The Justice Ministry may extend the health coverage to the Federal Highway Police and the Federal Penal Police. A fund built to buy equipment has become, by increments, a fund that pays for benefits.
Where the money used to be going
This is the part worth reading slowly. When Congress passed the complementary law that raised the levy on betting operators last December, it agreed to lift the rate from twelve percent toward fifteen percent by 2028.
Half of that additional revenue was promised to health, specifically to programmes supporting people addicted to gambling. According to the Senate’s own account of the vote, all of that additional revenue now goes to Funapol instead.
The money it replaces was flowing to social security. Before this measure the police fund received half of one percent of a slice already shared among several agencies.
The rapporteur argued there is no fiscal cost because nothing new is being taxed. That is true and beside the point, since the question is not how much is raised but who no longer receives it.
The Treasury may also add up to two hundred million reais, about thirty-nine million dollars, to the fund this year from free resources, if the fiscal rules allow.
Other public servants noticed. One senator pressed for an amendment routing Funapol money into a health allowance for the tax auditors of the federal revenue service, and the rapporteur warned that it would probably be unconstitutional.
A deal settled it. The government agreed to send a separate decree covering the auditors’ own fund, which tells you how quickly a pot of gambling money attracts claimants.
One clause is still dormant. The text opens the way to bonuses for exceptional duty across the three federal police forces, but any such payment needs a further law to exist.
A police fund that can take foreign money
The least discussed clause is the most consequential. Funapol may now receive voluntary transfers from international bodies, tied to programmes fighting organised crime, and donations from individuals or companies, Brazilian or foreign.
Consider what else happened on 8 July. In Cusco, at Washington’s request, the American defence policy chief asked Brazil’s defence minister to join a hemispheric campaign against narco-terrorists.
The two events are not connected by any document. They are connected by arithmetic, because a Brazilian police fund that can legally accept foreign transfers for organised-crime work is a channel that did not exist a week ago.

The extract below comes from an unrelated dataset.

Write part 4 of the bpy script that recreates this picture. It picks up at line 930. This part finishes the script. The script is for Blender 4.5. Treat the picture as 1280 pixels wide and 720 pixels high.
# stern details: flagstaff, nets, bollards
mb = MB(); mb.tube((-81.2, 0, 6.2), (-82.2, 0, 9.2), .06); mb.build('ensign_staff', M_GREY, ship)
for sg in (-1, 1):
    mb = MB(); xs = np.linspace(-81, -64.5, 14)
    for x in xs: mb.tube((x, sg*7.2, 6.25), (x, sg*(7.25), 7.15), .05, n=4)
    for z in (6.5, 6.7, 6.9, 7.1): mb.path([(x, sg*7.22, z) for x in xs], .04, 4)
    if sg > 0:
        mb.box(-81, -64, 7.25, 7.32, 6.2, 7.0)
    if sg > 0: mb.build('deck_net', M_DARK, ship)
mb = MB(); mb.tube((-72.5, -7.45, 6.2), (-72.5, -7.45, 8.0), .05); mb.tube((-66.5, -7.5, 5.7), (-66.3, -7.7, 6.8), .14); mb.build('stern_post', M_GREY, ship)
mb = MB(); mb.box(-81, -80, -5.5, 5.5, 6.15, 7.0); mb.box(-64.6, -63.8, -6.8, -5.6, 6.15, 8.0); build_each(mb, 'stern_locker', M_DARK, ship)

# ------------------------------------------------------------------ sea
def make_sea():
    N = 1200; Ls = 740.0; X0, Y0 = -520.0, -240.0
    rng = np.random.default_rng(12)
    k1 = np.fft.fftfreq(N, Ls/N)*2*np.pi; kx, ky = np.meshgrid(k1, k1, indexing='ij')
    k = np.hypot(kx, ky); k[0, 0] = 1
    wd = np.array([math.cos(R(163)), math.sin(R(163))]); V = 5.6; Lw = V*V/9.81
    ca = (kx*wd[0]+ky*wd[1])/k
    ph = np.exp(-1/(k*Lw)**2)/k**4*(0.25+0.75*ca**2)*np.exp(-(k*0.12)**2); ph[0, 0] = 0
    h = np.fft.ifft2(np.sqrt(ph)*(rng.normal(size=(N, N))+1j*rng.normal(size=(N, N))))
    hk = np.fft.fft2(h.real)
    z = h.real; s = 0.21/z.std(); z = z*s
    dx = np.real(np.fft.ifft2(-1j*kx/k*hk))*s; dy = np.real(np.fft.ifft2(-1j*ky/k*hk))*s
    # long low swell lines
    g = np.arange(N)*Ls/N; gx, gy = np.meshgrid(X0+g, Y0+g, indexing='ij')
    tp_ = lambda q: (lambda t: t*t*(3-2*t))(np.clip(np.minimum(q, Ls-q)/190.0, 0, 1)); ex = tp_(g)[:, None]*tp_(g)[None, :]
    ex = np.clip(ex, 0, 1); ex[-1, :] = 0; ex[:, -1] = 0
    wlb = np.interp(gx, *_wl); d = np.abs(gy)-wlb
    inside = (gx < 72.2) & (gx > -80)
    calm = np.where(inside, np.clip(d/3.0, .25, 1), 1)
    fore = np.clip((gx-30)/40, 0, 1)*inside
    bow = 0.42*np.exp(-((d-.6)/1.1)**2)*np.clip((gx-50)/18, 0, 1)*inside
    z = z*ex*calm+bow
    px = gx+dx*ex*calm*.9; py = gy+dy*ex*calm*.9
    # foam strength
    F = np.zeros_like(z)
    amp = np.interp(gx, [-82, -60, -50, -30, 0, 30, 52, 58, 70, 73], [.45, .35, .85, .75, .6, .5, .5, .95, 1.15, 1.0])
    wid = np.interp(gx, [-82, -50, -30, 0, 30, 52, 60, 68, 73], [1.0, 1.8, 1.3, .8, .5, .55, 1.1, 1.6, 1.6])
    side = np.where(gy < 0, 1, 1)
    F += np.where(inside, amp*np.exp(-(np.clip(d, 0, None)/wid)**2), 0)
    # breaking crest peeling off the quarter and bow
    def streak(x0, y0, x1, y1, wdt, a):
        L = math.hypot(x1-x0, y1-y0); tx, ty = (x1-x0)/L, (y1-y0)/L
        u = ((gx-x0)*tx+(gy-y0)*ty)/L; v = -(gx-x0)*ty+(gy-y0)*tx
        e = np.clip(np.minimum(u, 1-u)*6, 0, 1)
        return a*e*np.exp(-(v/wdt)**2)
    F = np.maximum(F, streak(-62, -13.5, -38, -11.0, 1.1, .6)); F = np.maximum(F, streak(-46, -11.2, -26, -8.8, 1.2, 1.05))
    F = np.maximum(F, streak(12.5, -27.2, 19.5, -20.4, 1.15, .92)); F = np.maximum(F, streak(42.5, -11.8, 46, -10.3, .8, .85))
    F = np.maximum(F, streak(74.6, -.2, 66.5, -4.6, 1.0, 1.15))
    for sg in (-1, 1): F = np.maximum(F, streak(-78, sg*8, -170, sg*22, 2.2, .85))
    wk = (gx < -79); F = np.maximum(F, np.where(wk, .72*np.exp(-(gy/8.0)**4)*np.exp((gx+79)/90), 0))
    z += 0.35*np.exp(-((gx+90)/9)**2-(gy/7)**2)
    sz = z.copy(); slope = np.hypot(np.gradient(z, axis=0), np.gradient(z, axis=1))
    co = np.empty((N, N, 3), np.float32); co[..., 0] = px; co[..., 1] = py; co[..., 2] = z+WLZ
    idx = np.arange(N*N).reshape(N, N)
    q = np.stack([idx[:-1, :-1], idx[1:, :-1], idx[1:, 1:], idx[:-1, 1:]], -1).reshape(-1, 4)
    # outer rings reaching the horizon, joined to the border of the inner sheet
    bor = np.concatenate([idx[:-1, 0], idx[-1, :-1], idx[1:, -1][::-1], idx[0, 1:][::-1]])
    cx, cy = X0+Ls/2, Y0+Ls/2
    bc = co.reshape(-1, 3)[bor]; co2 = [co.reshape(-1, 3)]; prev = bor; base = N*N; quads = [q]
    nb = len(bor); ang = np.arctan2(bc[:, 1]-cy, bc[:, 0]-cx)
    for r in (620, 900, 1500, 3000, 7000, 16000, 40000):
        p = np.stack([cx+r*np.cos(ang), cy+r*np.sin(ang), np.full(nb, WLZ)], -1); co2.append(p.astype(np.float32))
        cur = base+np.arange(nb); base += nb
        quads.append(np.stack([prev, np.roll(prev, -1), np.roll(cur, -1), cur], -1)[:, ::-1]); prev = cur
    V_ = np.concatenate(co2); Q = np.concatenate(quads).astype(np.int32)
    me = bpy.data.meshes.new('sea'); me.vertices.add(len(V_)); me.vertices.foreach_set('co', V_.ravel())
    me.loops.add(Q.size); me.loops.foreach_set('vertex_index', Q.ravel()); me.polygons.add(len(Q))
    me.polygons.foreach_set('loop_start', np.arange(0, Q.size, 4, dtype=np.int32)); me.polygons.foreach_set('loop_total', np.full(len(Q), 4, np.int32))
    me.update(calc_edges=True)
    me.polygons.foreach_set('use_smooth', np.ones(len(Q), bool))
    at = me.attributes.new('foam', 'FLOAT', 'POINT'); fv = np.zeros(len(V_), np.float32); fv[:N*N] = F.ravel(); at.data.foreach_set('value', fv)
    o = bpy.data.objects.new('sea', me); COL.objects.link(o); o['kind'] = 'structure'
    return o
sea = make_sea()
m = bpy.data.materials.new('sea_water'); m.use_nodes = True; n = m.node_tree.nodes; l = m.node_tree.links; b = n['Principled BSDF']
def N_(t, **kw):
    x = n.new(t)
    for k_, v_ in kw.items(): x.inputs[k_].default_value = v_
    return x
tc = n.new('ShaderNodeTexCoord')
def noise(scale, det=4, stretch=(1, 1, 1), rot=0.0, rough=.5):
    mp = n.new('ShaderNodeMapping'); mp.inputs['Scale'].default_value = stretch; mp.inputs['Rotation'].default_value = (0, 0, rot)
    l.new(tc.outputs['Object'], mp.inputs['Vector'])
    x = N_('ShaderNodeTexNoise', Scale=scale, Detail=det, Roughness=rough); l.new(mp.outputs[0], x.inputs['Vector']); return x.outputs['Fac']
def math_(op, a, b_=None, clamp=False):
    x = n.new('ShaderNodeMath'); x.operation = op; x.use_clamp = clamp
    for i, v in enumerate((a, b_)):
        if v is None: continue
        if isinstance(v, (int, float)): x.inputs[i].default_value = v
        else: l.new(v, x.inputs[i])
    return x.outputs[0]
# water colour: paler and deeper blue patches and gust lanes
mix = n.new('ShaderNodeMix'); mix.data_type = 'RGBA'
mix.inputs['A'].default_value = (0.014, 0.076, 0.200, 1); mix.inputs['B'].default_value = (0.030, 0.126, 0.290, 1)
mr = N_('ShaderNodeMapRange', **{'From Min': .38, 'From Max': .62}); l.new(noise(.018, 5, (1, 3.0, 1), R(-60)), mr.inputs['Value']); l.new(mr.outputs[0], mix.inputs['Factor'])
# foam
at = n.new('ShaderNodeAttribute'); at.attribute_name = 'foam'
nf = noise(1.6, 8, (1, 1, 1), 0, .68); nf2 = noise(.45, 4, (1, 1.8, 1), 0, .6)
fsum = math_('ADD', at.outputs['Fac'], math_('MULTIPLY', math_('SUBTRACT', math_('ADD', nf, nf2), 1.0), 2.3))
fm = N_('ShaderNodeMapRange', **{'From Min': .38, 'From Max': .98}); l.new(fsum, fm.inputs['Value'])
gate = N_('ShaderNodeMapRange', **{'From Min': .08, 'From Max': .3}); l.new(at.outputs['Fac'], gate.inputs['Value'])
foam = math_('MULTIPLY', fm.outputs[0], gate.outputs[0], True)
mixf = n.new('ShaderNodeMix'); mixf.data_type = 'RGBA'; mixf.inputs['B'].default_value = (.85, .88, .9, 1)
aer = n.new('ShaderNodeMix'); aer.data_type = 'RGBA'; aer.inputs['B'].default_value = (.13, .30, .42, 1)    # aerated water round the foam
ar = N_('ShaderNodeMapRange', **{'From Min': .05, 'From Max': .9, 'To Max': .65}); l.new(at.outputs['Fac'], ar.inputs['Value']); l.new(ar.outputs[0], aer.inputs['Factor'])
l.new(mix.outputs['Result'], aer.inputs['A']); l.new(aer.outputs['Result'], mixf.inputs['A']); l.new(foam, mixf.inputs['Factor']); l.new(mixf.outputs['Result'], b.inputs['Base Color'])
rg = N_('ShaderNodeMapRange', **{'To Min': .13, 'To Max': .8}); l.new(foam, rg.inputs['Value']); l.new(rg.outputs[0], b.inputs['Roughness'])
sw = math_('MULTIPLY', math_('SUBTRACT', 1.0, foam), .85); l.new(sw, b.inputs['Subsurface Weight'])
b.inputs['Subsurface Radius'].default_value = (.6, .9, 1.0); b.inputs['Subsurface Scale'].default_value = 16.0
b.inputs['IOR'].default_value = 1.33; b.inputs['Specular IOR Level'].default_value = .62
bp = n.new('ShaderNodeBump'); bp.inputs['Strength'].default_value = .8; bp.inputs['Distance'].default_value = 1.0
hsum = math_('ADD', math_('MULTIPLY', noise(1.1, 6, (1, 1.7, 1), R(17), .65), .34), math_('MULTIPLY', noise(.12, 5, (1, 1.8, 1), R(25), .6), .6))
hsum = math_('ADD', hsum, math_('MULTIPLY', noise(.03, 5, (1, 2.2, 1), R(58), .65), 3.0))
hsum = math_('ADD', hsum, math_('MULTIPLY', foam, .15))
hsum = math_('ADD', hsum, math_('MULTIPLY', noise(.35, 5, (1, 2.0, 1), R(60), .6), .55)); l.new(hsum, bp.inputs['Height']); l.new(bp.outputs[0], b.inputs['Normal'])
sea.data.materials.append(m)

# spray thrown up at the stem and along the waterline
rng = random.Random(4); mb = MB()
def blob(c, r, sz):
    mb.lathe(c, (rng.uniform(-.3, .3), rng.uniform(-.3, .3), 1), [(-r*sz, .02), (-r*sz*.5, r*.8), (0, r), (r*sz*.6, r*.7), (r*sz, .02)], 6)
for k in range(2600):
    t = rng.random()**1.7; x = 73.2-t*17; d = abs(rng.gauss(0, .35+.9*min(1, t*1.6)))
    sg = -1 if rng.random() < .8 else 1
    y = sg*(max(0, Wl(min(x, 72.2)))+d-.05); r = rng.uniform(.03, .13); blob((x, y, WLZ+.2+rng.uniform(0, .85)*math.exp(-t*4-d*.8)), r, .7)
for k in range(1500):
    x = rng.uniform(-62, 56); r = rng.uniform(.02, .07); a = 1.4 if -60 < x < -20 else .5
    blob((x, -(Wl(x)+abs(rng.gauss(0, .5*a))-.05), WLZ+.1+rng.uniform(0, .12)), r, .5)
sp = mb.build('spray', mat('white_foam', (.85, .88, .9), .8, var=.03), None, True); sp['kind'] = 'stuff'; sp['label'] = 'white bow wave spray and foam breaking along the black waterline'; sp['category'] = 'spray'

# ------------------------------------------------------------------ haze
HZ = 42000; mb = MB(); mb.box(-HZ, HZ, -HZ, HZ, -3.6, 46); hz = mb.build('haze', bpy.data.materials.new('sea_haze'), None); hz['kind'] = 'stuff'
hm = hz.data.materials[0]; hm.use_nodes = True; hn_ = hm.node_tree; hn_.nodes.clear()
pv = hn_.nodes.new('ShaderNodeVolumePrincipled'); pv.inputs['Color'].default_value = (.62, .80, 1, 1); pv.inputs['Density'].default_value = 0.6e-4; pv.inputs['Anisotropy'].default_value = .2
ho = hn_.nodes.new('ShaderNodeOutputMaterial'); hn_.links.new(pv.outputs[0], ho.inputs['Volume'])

For the betting industry the read is simpler and colder. Operators including bet365 and its peers are now financing the police, while the sector faces a prosecutors’ inquiry, tighter advertising rules and a licensing regime whose files the Finance Ministry has sealed.
Being useful to the state is not the same as being safe from it. The industry has become a revenue line the government relies on, which cuts both ways.
How much of the Brazil betting tax goes to the police?
Three percent of the government’s take from fixed-odds betting, once fully phased in. The share is one percent this year and two percent next year.
What was the money originally for?
It was directed to social security, and half of a scheduled tax increase had been promised to health programmes for people addicted to gambling. Both streams now flow to the police fund.
Can foreign governments donate to the fund?
The text allows voluntary transfers from international bodies tied to organised-crime programmes, and donations from foreign individuals and companies. It does not name any donor.